Inmigración

"Nadie imagina nuestro sufrimiento": dos mujeres migrantes relatan sus miedos y esperanzas

Dos jóvenes de Ghana y Senegal comparten cómo ha sido el difícil camino hasta encontrarse en las clases de catalán para el arraigo social

BarcelonaDelores Ohemaa Nketiah y Bintou Camara se conocieron en cursos de catalán y de cultura catalana que forman parte del proceso de arraigo social para personas extranjeras que desean regularizar su situación administrativa en el Estado. Se trata de un camino largo y costoso, ya que obliga a las personas no comunitarias a vivir los dos primeros años sin papeles –en situación de irregularidad–, sobreviviendo cómo pueden y dónde pueden. Sólo pasado ese tiempo pueden optar a regularizarse, siempre que dispongan de un precontrato laboral o inicien estudios reglados. Es en este punto del proceso donde se encuentran bloqueadas estas dos mujeres, que emigraron en solitario y han tenido que afrontar las dificultades añadidas de ser mujeres migrantes: los riesgos durante la ruta y las vulnerabilidades en el país de destino.

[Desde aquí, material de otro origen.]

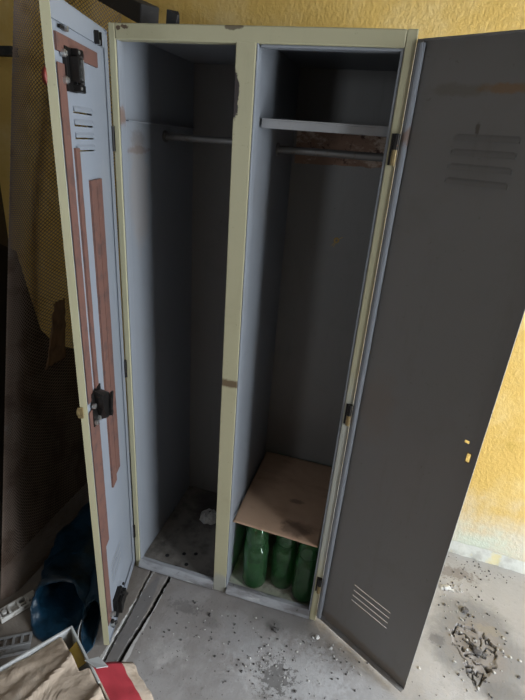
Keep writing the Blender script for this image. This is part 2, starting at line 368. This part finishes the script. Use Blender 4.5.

Ambas tienen 29 años y viven en la misma plaza de un barrio formado por antiguas viviendas sociales. No es casualidad. Con el paso del tiempo, a medida que los vecinos de toda la vida se han ido marchando, estos pisos han sido ocupados por familias y personas migrantes que, como ellas, a menudo se ven obligadas a compartir viviendas de 50 metros cuadrados con desconocidos o, en el mejor de los casos, con amigos o familiares.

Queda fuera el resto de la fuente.